## PROBLEM STATEMENT
Write out each line from the data below that includes the word "writing".

Scenes as source code
--*--

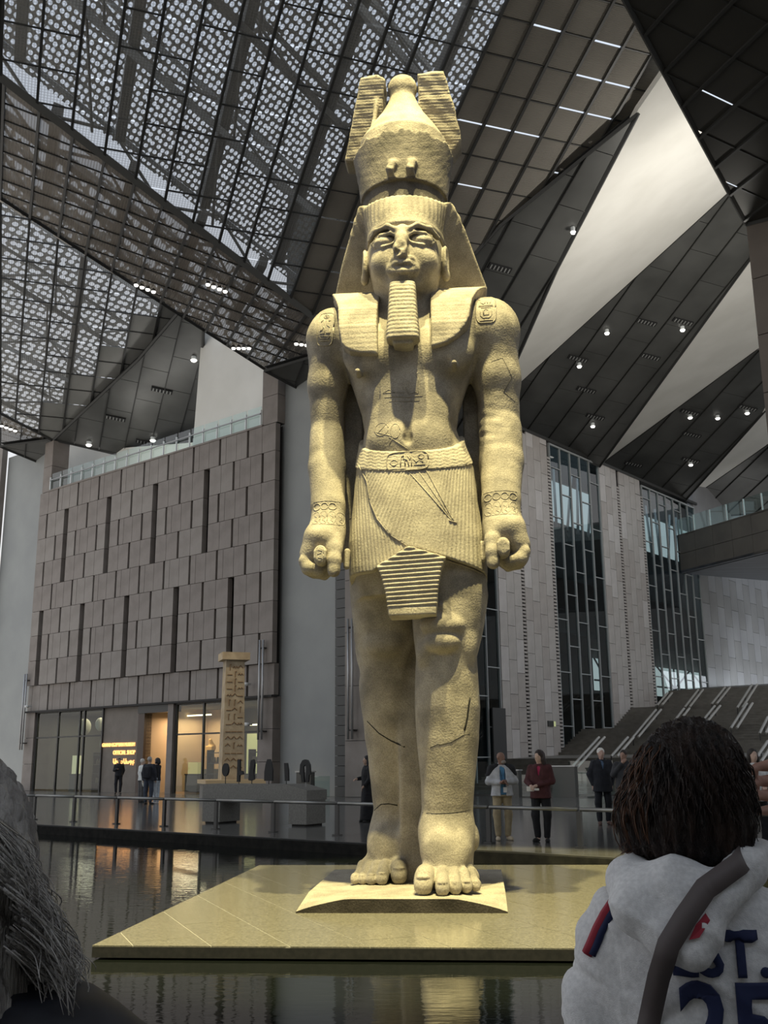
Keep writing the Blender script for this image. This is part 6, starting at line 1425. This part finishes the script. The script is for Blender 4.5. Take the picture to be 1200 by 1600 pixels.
# ------------------------------------------------------------------ grey haired visitor at the left edge
rnd = random.Random(21); LD_ = .92
lc = FP(-200, 1440, LD_)
grey = empty('person', (lc[0], lc[1], 0), -.1, label='visitor at the lower left edge with silver curly hair and dark quilted coat', category='person')
LZ = lc[2]; M_GH = mat('silver hair', (.24, .225, .215), .42, col2=(.55, .53, .51), nscale=14, detail=8, bump=.6, bscale=60, stretch=(4, 4, .7), spec=.4)
M_GS = mat('bright silver strands', (.42, .41, .41), .4, col2=(.62, .60, .58), nscale=30); M_QC = mat('dark navy coat', (.008, .009, .016), .55, col2=(.02, .022, .032), nscale=40)
s = SDF((-.22, -.22, .5), (.24, .22, LZ + .16), .008)
s.ell((0, 0, LZ), (.078, .098, .11), .02); s.cone((0, 0, LZ - .08), (0, -.02, LZ - .22), .052, .06, .03); s.loft([(LZ - .18, 0, -.02, .1, .07, .07), (LZ - .4, 0, 0, .15, .09, .09), (LZ - .8, 0, 0, .14, .1, .1)], 2.2, .03)
link('body', s.mesh('body'), M_SKF, grey)
s = SDF((-.2, -.2, LZ - .22), (.2, .2, LZ + .2), .006)
s.ell((0, 0, LZ + .03), (.115, .12, .12), .02); s.ell((.03, -.02, LZ - .07), (.105, .10, .09), .05); s.ell((.0, -.03, LZ - .11), (.10, .09, .06), .04); s.ell((0, .13, LZ - .04), (.08, .06, .09), .02, 'd')
def gd(p, n):
    a = np.arctan2(p[:, 0], -p[:, 1]); z = p[:, 2] - LZ
    return p + n * (.004 * np.sin(a * 30 + 5 * np.sin(z * 25)) + .002 * np.sin(a * 77 + z * 60) + .008 * vnoise(p, 15, 5))[:, None]
gh = link('hair', s.mesh('hair', gd), M_GH, grey)
inv = Matrix.Rotation(.1, 3, 'Z')
def LP(x, y, D):  # a pixel of the picture at distance D, in her own frame
    v = FP(x, y, D) - np.array([lc[0], lc[1], 0]); w = inv @ Vector(tuple(v)); return np.array(w)
def curls(n, name, m, sd, rr=(.0004, .0011)):
    rnd = random.Random(sd); b = MB()
    for i in range(n):
        t = rnd.random(); D = LD_ - .02 + rnd.uniform(-.10, .04)
        # the outline of the hair: from above left, round the bulge, and out along the collar
        cx = np.interp(t, [0, .25, .5, .75, 1], [8, 30, 62, 88, 70]); cy = np.interp(t, [0, .25, .5, .75, 1], [1290, 1350, 1410, 1470, 1530])
        x = cx - 60 + rnd.uniform(-10, 20); y = cy - 40; pts = []; ph = rnd.uniform(0, 6.28); A = rnd.uniform(5, 22); L = rnd.uniform(60, 130)
        for k in range(12):
            u = k / 11; pts.append(LP(x + L * .75 * math.sin(u * 1.7) + A * math.sin(ph + u * 4) * u, y + L * u * .9 + A * .6 * math.cos(ph + u * 4) * u, D + .02 * math.sin(ph + 3 * u)))
        r0 = rnd.uniform(*rr); b.path(pts, [r0 * (1 - .5 * k / 11) for k in range(12)], 4)
    for i in range(n // 3):
        D = LD_ + rnd.uniform(-.06, .06); x = rnd.uniform(-30, 60); y = rnd.uniform(1490, 1560); pts = []; ph = rnd.uniform(0, 6.28); L = rnd.uniform(60, 115)
        for k in range(12):
            u = k / 11; pts.append(LP(x + L * u, y + 22 * math.sin(u * 1.3 + ph * .15) + 6 * math.sin(ph + 5 * u) + (1570 - y) * u * .5, D))
        r0 = rnd.uniform(*rr); b.path(pts, [r0 * (1 - .5 * k / 11) for k in range(12)], 4)
    return b.build(name, m, gh, smooth=True, kind='stuff')
curls(750, 'curls', M_GH, 3); curls(200, 'bright_strands', M_GS, 5, (.0003, .0007))
s = SDF((-.36, -.25, .5), (.36, .25, LZ - .06), .009)
s.loft([(LZ - .12, 0, -.01, .09, .085, .08), (LZ - .155, .0, -.01, .17, .11, .11), (LZ - .22, .0, -.01, .235, .14, .13), (LZ - .5, .0, 0, .26, .16, .15), (LZ - .85, 0, 0, .25, .15, .15)], 2.3, .02)
def qd(p, n): return p + n * (.006 * np.abs(np.sin((p[:, 2] - LZ) * 40)) + .003 * vnoise(p, 40, 2))[:, None]
s.chain([(.06, .0, LZ - .15, .07), (.14, 0, LZ - .12, .07), (.225, 0, LZ - .15, .06), (.26, .0, LZ - .3, .07)], .03)
link('coat', s.mesh('coat', qd), M_QC, grey)
s = SDF((-.3, -.25, 0), (.3, .25, .75), .02)
for sx in (-1, 1): s.chain([(sx * .085, 0, .68, .10), (sx * .09, 0, .4, .075), (sx * .1, 0, .06, .055)], .03)
link('trousers', s.mesh('trousers'), cloth('front trousers', (.03, .03, .04)), grey)
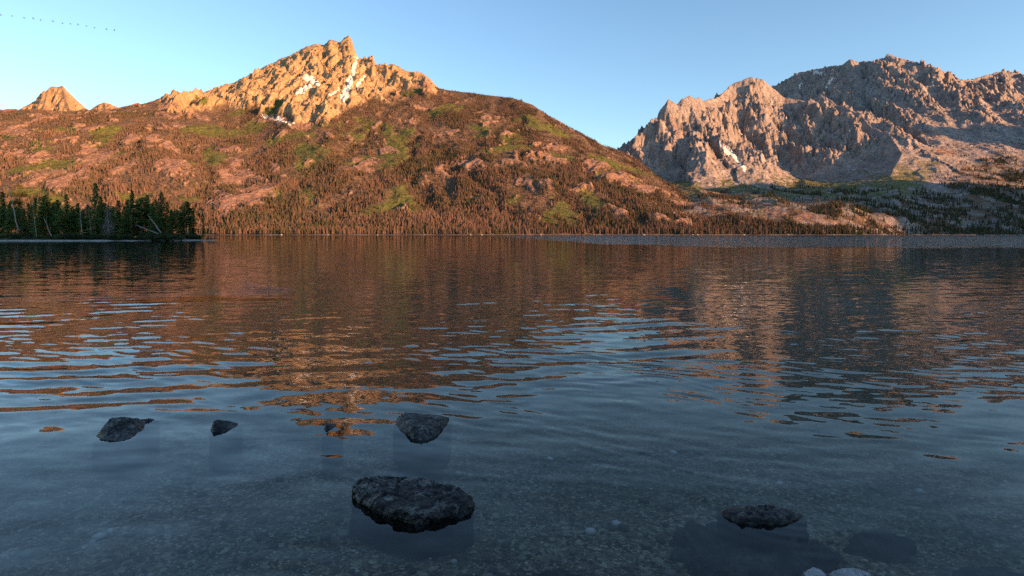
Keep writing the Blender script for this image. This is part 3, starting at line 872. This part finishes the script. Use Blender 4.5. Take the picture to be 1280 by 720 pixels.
def tube(bm, pts, radii, sides=7):
    prev = None
    for i, (p, r) in enumerate(zip(pts, radii)):
        p = Vector(p)
        d = (Vector(pts[min(i + 1, len(pts) - 1)]) - Vector(pts[max(i - 1, 0)])).normalized()
        x = d.orthogonal().normalized(); 
        if abs(d.z) < 0.99: x = d.cross(Vector((0, 0, 1))).normalized()
        else: x = Vector((1, 0, 0))
        y = d.cross(x).normalized()
        ring = [bm.verts.new(p + (x * math.cos(k * 6.2832 / sides) + y * math.sin(k * 6.2832 / sides)) * r) for k in range(sides)]
        if prev:
            for k in range(sides):
                bm.faces.new((prev[k], prev[(k + 1) % sides], ring[(k + 1) % sides], ring[k]))
        else: bm.faces.new(ring[::-1])
        prev = ring
    bm.faces.new(prev)

def bm_mesh(bm, name, smooth=True):
    me = bpy.data.meshes.new(name)
    bm.normal_update()
    bm.to_mesh(me); bm.free()
    if smooth:
        for f in me.polygons: f.use_smooth = True
    return me

def trunk_mesh(seed, h, r0, lean=0.02, top=0.03, bend=0.15):
    r = random.Random(seed)
    bm = bmesh.new()
    pts, rad = [], []
    for k in range(9):
        f = k / 8
        pts.append((lean * h * f + bend * r.uniform(-1, 1) * f, bend * r.uniform(-1, 1) * f, h * f - 0.3 * (k == 0)))
        rad.append(r0 * (1.25 if k == 0 else 1) * (1 - f) + top * f)
    tube(bm, pts, rad)
    # stubs of limbs
    for k in range(10):
        f = r.uniform(0.15, 0.8); a = r.uniform(0, 6.28); L = r.uniform(0.4, 1.1) * (1 - 0.5 * f)
        b = Vector(pts[int(f * 8)])
        tube(bm, [b, b + Vector((math.cos(a) * L, math.sin(a) * L, 0.1 * L))], [0.04, 0.012], 4)
    return bm_mesh(bm, 'conifer_trunk')

def crown_mesh(seed, h, w, base=0.08, shape='spire', dens=1.0):
    """boughs of small needle faces, drooping, spread through the crown's volume"""
    r = random.Random(seed)
    V, T = [], []
    n = int(h * 22 * dens)
    for k in range(n):
        f = (k + r.random()) / n
        z = h * (base + (1 - base) * f)
        if shape == 'spire': R = w * (1 - f) ** 0.85 * (0.75 + 0.25 * math.sin(f * 31 + seed)) + 0.12
        else: R = w * math.sin(math.pi * min(1, 0.16 + 0.84 * f)) ** 0.7 + 0.1
        R *= r.uniform(0.55, 1.15)
        a = r.random() * 6.2832
        droop = r.uniform(0.15, 0.45) if shape == 'spire' else r.uniform(-0.3, 0.15)
        ca, sa = math.cos(a), math.sin(a)
        m = max(4, int(R * 9))
        for j in range(m):
            q = R * (0.12 + 0.88 * (j + r.random()) / m)
            side = r.uniform(-1, 1) * (0.10 + 0.22 * q)
            cx, cy = ca * q - sa * side, sa * q + ca * side
            cz = z - droop * q + 0.05 * q * q + r.uniform(-0.10, 0.10)
            s = r.uniform(0.14, 0.30)
            da = a + r.uniform(-0.9, 0.9)
            tip = (cx + math.cos(da) * s * 1.5, cy + math.sin(da) * s * 1.5, cz - s * r.uniform(0.0, 0.7))
            nx, ny = -math.sin(da) * s * 0.45, math.cos(da) * s * 0.45
            i = len(V)
            V += [(cx + nx, cy + ny, cz + r.uniform(-.05, .05)), (cx - nx, cy - ny, cz + r.uniform(-.05, .05)), tip, (cx, cy, cz + s * 0.55)]
            T += [(i, i + 1, i + 2), (i, i + 2, i + 3)]
    for k in range(6):                                   # leader
        i = len(V); a = k * 1.05
        V += [(0.02, 0, h * 0.97), (math.cos(a) * 0.10, math.sin(a) * 0.10, h * 0.985), (0, 0, h * 1.02)]
        T += [(i, i + 1, i + 2)]
    return np_mesh('conifer_crown', np.array(V), [np.array(T)], smooth=False)

H0 = 12.0
protos = []
for s, w, shp, base in ((11, 2.1, 'spire', 0.05), (12, 1.7, 'spire', 0.06), (13, 2.5, 'spire', 0.04), (14, 2.3, 'round', 0.30), (15, 1.45, 'spire', 0.08)):
    cm = crown_mesh(s, H0, w, base, shp); cm.materials.append(M_near_tree)
    tm = trunk_mesh(s, H0 * 0.96, 0.17); tm.materials.append(M_bark)
    protos.append((tm, cm))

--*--

## REPLY TO THE EXERCISE
Keep writing the Blender script for this image. This is part 6, starting at line 1425. This part finishes the script. The script is for Blender 4.5. Take the picture to be 1200 by 1600 pixels.
Keep writing the Blender script for this image. This is part 3, starting at line 872. This part finishes the script. Use Blender 4.5. Take the picture to be 1280 by 720 pixels.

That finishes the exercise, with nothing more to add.